Friday, April 23, 2010

Machu Picchu trek: day four.

(Key decisions recently: Viki is buying a topographical map of the hike and I am buying a field guide. So at some point one of us will correct any incorrect names of mountains, passes, flowers, birds or anything else I have misnamed this far.)

The hike up to Huayanay pass from Anqascocha only took a few hours. At ~5,000 meters (15,200 feet) it was the highest the four of us had been and we all felt great at the top! Even getting to the top was easier than we all imagined.

15,000 feet - no problem

There was a pyramid of stones at the ridge; rebuilding/reforming this is supposed to bring luck and a good trail. Our guide rebuilt it for us with a stone pointing like an arrow at the top, and we followed its direction.

The views were - say it with me - stunning, and a short while later we reached yet another gorgeous lunch spot, this time in a cow field. Sounds like a terrible idea, I know, but in this instance it was charming.

how now, brown cow

The cows were that small Swiss variety that has adapted to the highlands well. So very cute, and quite curious about us or, more likely, what was for lunch. (Viki decided early in her Peruvian aventura that dogs were cuter here. I must agree about the cows.)

After lunch we hiked to another pass with several waterfalls and an avalanche overheard in the distance, then I opted for a horse ride (because why not, right? might as well save my knees and Achilles tendons for when we no longer have horses) through a few alpaca farms and down the pass to the campsite at Muyu Muyu.

a collective ton of fluffy goodness

The horse was in much better condition than the one I rode in the Galapagos and its leader much more gentle. I am sad (yet happy) to say I think its owner takes much better care of their herd than the island horses.

thanks for the lift, Ballo

And now I sit by an overlook of a beautiful valley with a few rivers running down to join each other at the bottom. The scenery here is truly amazing.

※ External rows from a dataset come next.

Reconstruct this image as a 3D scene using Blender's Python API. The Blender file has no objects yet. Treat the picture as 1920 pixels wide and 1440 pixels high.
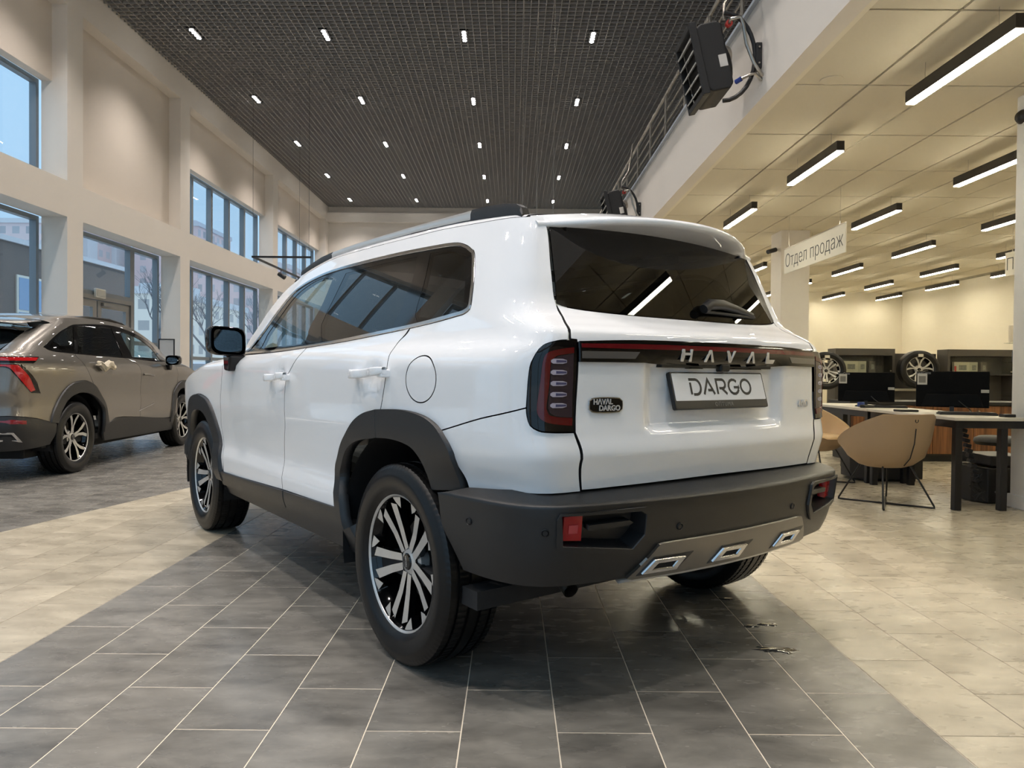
import bpy, bmesh, math, random
import numpy as np
from mathutils import Vector, Matrix, geometry
scene = bpy.context.scene
COL = scene.collection
random.seed(7)
# ------------------------------------------------------------------ camera
F_PX, CAM_H, C_YAW, C_PIT, C_ROLL = 1361.5, 1.06, .0005, .0151, .00905
cd = bpy.data.cameras.new('camera'); cam = bpy.data.objects.new('camera', cd); COL.objects.link(cam)
cd.sensor_fit = 'HORIZONTAL'; cd.sensor_width = 36.0; cd.lens = F_PX / 1920 * 36.0
cd.clip_start = .05; cd.clip_end = 1000
def _rot():
    cy, sy = math.cos(C_YAW), math.sin(C_YAW); cp, sp = math.cos(C_PIT), math.sin(C_PIT); cr, sr = math.cos(C_ROLL), math.sin(C_ROLL)
    R0 = Matrix(((1,0,0),(0,0,-1),(0,1,0))); Ry = Matrix(((cy,0,-sy),(0,1,0),(sy,0,cy)))
    Rx = Matrix(((1,0,0),(0,cp,-sp),(0,sp,cp))); Rz = Matrix(((cr,-sr,0),(sr,cr,0),(0,0,1)))
    return Rz @ Rx @ Ry @ R0
_R = _rot()                      # world -> (right, down, forward)
_M = Matrix((_R[0], -_R[1], -_R[2])).transposed().to_4x4(); _M.translation = Vector((0, 0, CAM_H))
cam.matrix_world = _M
scene.camera = cam
# ------------------------------------------------------------------ world: even winter overcast
w = bpy.data.worlds.new('overcast_sky'); scene.world = w; w.use_nodes = True
nt = w.node_tree; bg = nt.nodes['Background']
tc = nt.nodes.new('ShaderNodeTexCoord'); sx = nt.nodes.new('ShaderNodeSeparateXYZ'); rp = nt.nodes.new('ShaderNodeValToRGB')
nt.links.new(tc.outputs['Generated'], sx.inputs[0]); nt.links.new(sx.outputs['Z'], rp.inputs[0]); nt.links.new(rp.outputs[0], bg.inputs['Color'])
rp.color_ramp.elements[0].position = 0.0; rp.color_ramp.elements[0].color = (.19, .29, .39, 1)
rp.color_ramp.elements[1].position = 1.0; rp.color_ramp.elements[1].color = (.62, .76, .90, 1)      # overcast: brighter towards the zenith
e_ = rp.color_ramp.elements.new(.35); e_.color = (.195, .315, .44, 1)
bg.inputs['Strength'].default_value = 2.4
# ------------------------------------------------------------------ exposure and light levels
scene.view_settings.view_transform = 'Standard'; scene.view_settings.look = 'None'
scene.view_settings.gamma = 1.0; scene.view_settings.use_curve_mapping = False
scene.view_settings.exposure = 0.0
LED_EMIT = 50.0        # linear office lamps
SPOT_W = 430.0         # hall downlight, each four-lens fitting
LENS_EMIT = 60.0
LED_COL = (1.0, .92, .70); SPOT_COL = (1.0, .92, .86)
scene.cycles.max_bounces = 8; scene.cycles.diffuse_bounces = 4; scene.cycles.glossy_bounces = 5
scene.cycles.transmission_bounces = 6; scene.cycles.transparent_max_bounces = 12
scene.cycles.caustics_reflective = False; scene.cycles.caustics_refractive = False
scene.cycles.sample_clamp_indirect = 6.0; scene.cycles.use_denoising = True; scene.cycles.denoising_prefilter = 'FAST'
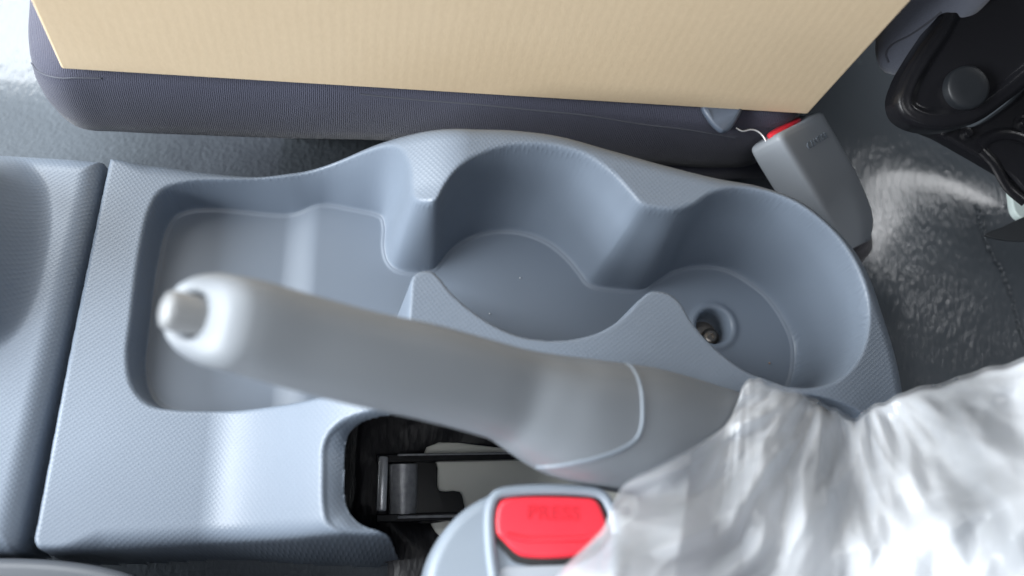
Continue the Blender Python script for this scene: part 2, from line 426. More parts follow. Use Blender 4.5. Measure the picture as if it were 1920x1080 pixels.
# ================================================================== front console section (left edge)
FO = [(-420,262),(-200,272),(0,279),(120,286),(168,290),(184,291.5),(189,294),(189.5,300),(173,390),(141,520),(108,660),(76,800),(47,930),(30,1010),(24,1028),(10,1034),(0,1034),(-150,1030),(-420,1030)]
FV = [(-300,300),(-60,296),(0,302),(40,318),(68,350),(76,400),(70,470),(45,560),(5,625),(-60,660),(-300,700)]
cFO = spline([P(a, b, 0.021)[:2] for a, b in FO], 6); cFV = spline([P(a, b, 0.021)[:2] for a, b in FV], 6)
hx = 0.0006
X2, Y2 = np.meshgrid(np.arange(-0.225, -0.105, hx), np.arange(0.004, 0.205, hx)); x = X2.ravel(); y = Y2.ravel()
dO2 = sdf(x, y, cFO); dV2 = sdf(x, y, cFV)
z = 0.021 - round_drop(0.009 - dO2, 0.009, math.radians(4))
z = z + 0.050 * sstep(-0.005, 0.026, dV2)
z = np.maximum(z, -0.03)
ok = (dO2.reshape(X2.shape) > -0.0025)
keep2 = ok[:-1, :-1] & ok[1:, 1:] & ok[:-1, 1:] & ok[1:, :-1]
fc = gridmesh('front_console_section', X2, Y2, z.reshape(X2.shape), keep2, M_CONS, None, {'grain': np.ones_like(x)})
tag(fc, 'grey grained console panel with a shaded bulge, at the left edge of the picture', 'console panel')

# ================================================================== floor
hf = 0.003
xf = np.arange(-0.75, 0.95, hf); yf = np.arange(-0.45, 0.95, hf)
X3, Y3 = np.meshgrid(xf, yf); x = X3.ravel(); y = Y3.ravel()
z = -0.095 + 0.056 * np.exp(-((y - 0.115) / (0.125 + 0.14 * sstep(0.16, 0.28, x))) ** 4) * (1 - 0.5 * sstep(0.16, 0.42, x))
hp = P(1930, 340, -0.03)
z += 0.010 * np.exp(-(((x - hp[0]) * .8 + (y - hp[1]) * .3) / 0.05) ** 2 - ((y - hp[1]) / 0.045) ** 2)
def lowf(x, y, s, seed):
    r = np.random.default_rng(seed); o = 0
    for _ in range(7):
        a = r.uniform(0, 6.28); k = r.uniform(.6, 1.8) * s; o = o + np.sin((x * math.cos(a) + y * math.sin(a)) * k + r.uniform(0, 6))
    return o / 7
z += 0.0018 * lowf(x, y, 50, 3)
fl = gridmesh('floor', X3, Y3, z.reshape(X3.shape), np.ones((len(yf) - 1, len(xf) - 1), bool), M_VINYL)
tag(fl, 'grey glossy embossed vinyl covering the car floor and tunnel', kind='structure')
def floor_z(px, py):
    q = lay(fl, [(px, py)]); return q[0]
# heat-welded seam of small beads on the vinyl, right edge
bm = bmesh.new()
for p in lay(fl, spline([(1832,385),(1838,415),(1848,450),(1862,480),(1880,512),(1893,545),(1903,580),(1912,620),(1925,660)], 7, False), 0.0):
    r = 0.0011 + random.random() * .0007
    g = bmesh.ops.create_icosphere(bm, subdivisions=2, radius=r, matrix=Matrix.Translation(Vector(p) + Vector(((random.random()-.5)*.0015, (random.random()-.5)*.001, 0))))
me = bpy.data.meshes.new('welded_seam'); bm.to_mesh(me); bm.free(); so = link('welded_seam', me, M_VINYL, fl)

# ================================================================== passenger seat
seat = empty('passenger_seat', (0.05, 0.35, -0.02), 'slate grey fabric passenger seat under the cardboard box with black recliner bracket', 'car seat')
zt = 0.035
edge = [P(a, b, zt)[:2] for a, b in [(90,-330),(62,-150),(52,0),(50,60),(62,108),(105,143),(190,150),(400,158),(700,172),(1000,196),(1300,226),(1400,233),(1475,225),(1520,170),(1570,60),(1600,-60),(1640,-250),(1660,-330)]]
edge = np.array(edge); edge = np.concatenate([edge, [[0.30, 0.62], [-0.10, 0.62]]])
edge = spline(edge, 8)
e3 = np.c_[edge, np.zeros(len(edge))]
def ring(o, z, wob=0.0):
    r = offset2(e3, np.array([0, 0, 1.0]), o); r[:, 2] = z
    if wob: r[:, 1] += wob * np.sin(r[:, 0] * 38 + 1) ; r[:, 2] += wob * .6 * np.sin(r[:, 0] * 61)
    return r
rings = [ring(.10, -.09), ring(.09, -.022), ring(.03, -.0168), ring(.0055, -.0155, .0006), ring(0.0015, -.0115, .0008), ring(-.0028, -.007, .0008), ring(-.0040, .004, .0008), ring(-.0036, .016, .0006),
         ring(-.0018, .026, .0004), ring(0.0, .0322), ring(.0012, .0338), ring(.0022, .0345), ring(.004, .0368), ring(.010, .0398), ring(.022, .0412), ring(.05, .042)]
cush = loft('cushion', rings, M_SEAT, seat)
st = lay(cush, spline([(60,118),(72,133),(105,145),(150,146),(190,147)], 6, False), 0.0003)
if len(st) > 3: tube('seam', st, 0.00035, M_STITCH, seat, 6)
st = lay(cush, spline([(675,176),(800,188),(900,196),(1000,206),(1100,216),(1200,232),(1290,243),(1380,258)], 8, False), 0.0002)
if len(st) > 3: tube('seam', st, 0.0004, M_STITCH, seat, 6)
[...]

Because of the newness of the mountains, we can see all colors and shades of stone - gray, black, brown, white glacier-capped - while strolling through fields of dried grass that turn in seconds into meadows of pretty floral bushes and butterflies.

Not sure I have experienced such dramatic differences in landscape in one 360 degree view before. Amazing.

(later)
At afternoon tea (yes, that's right, and we get a morning snack too) we learned a little more about Peruvian culture and history. The potato is the main staple here in the highlands, it's eaten year round and with almost every meal. The International Center of Potato Research (CIPS) found that a few thousand varieties of potatoes grow here in Peru.

Quote of the day: "I had no idea there was an International Center of Potato Research."